Date de la décision : 15 octobre 2013
Juridiction : Cour européenne des droits de l’homme (CEDH)
Pays : Espagne
Base juridique : Articles 3, 8 et 34 de la Convention européenne des droits de l'homme, Article 39 du Règlement de la Cour.
L’affaire Ceesay Ceesay et autres c. Espagne concerne deux familles au nord-est de l'Espagne expulsées alors qu’elles squattaient un immeuble appartenant à une société. Introduite le 4 octobre 2013, la Cour européenne des droits de l'homme (CEDH) a décidé le 15 octobre d'indiquer au gouvernement espagnol qu’en vertu de l'Article 39 du règlement de la Cour les requérants ne devaient pas être expulsés avant la fin du mois d'octobre (Tulkens, 2014, p.20).
En octobre 2013, la “Plataforma de Afectados por la Hipoteca” (PAH) - une association créée pour venir en aide aux personnes ne pouvant pas payer leurs prêts hypothécaires pendant la crise de 2009 – a en effet fait appel à la CEDH pour stopper de façon immédiate l'expulsion des requérants. PAH a dénoncé le fait que l'expulsion violait les droits humains des familles concernées.
La CEDH a réagi en demandant l'annulation préventive de l'expulsion. Le président par intérim de la section à laquelle l'affaire a été attribuée a décidé, dans l'intérêt des parties et du bon déroulement de la procédure, d'informer le gouvernement espagnol, en vertu de l'Article 39 du Règlement de la Cour, que les requérants ne devaient pas être expulsés avant le 29 octobre 2013.
Il a été souligné aux parties a que le non-respect par un État d’une mesure indiquée en vertu de l'Article 39 du règlement peut entraîner une violation de l'Article 34 de la Convention européenne des droits de l'homme[1].
Décision provisoire de la CEDH :
La CEDH a donné au gouvernement espagnol un délai de 20 jours pour expliquer les mesures que les autorités locales allaient mettre en œuvre afin de ne pas violer l’Article 3 (interdiction de la torture et des "peines ou traitements inhumains ou dégradants") et l’Article 8 (droit au respect de la vie privée et familiale) de la Convention européenne des droits de l'homme, en se référant spécialement aux enfants, au logement et à l'aide sociale. Le président par intérim a également décidé de demander au gouvernement espagnol, en vertu de l'article 54 § 2a du règlement de la Cour, de présenter des informations sur les mesures que les autorités internes entendaient mettre en œuvre à l'égard des requérants et en particulier des enfants compte tenu de leur vulnérabilité, afin de prévenir la violation alléguée des Articles 3 et 8 de la Convention. La CEDH a plus particulièrement demandé les dispositions concernant le logement et l'aide sociale envisagées par les autorités internes. La CEDH a reconnu la déficience structurelle des administrations publiques espagnoles : l'absence de tout sentiment de responsabilité pour répondre aux violations des droits de l'homme que constituent les expulsions. Depuis plusieurs années, la PAH signale que le gouvernement espagnol et les administrations locales sont défaillants en matière de droit au logement et d'engagements internationaux. (Lettre d'information HRW numéro 7)

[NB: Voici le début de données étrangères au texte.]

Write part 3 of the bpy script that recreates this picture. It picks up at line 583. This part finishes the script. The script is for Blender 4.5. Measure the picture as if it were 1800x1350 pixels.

Décision finale de la CEDH :
Le 5 novembre 2013, le gouvernement espagnol ayant informé la CEDH que des mesures alternatives en matière de logement à cet égard seraient prises au niveau local, la CEDH a donc décidé de lever la mesure provisoire indiquée en vertu de l'Article 39 du règlement de la Cour dans cette affaire (Tulkens, 2014, p.20).
[1] A cet égard, il est renvoyé aux paragraphes 128 et 129 de l'arrêt de Grande Chambre du 4 février 2005 dans l'affaire Momatkulov et Askarov c. Turquie (requêtes n° 46827/99 et 46951/99) ainsi qu'au point 5 du dispositif.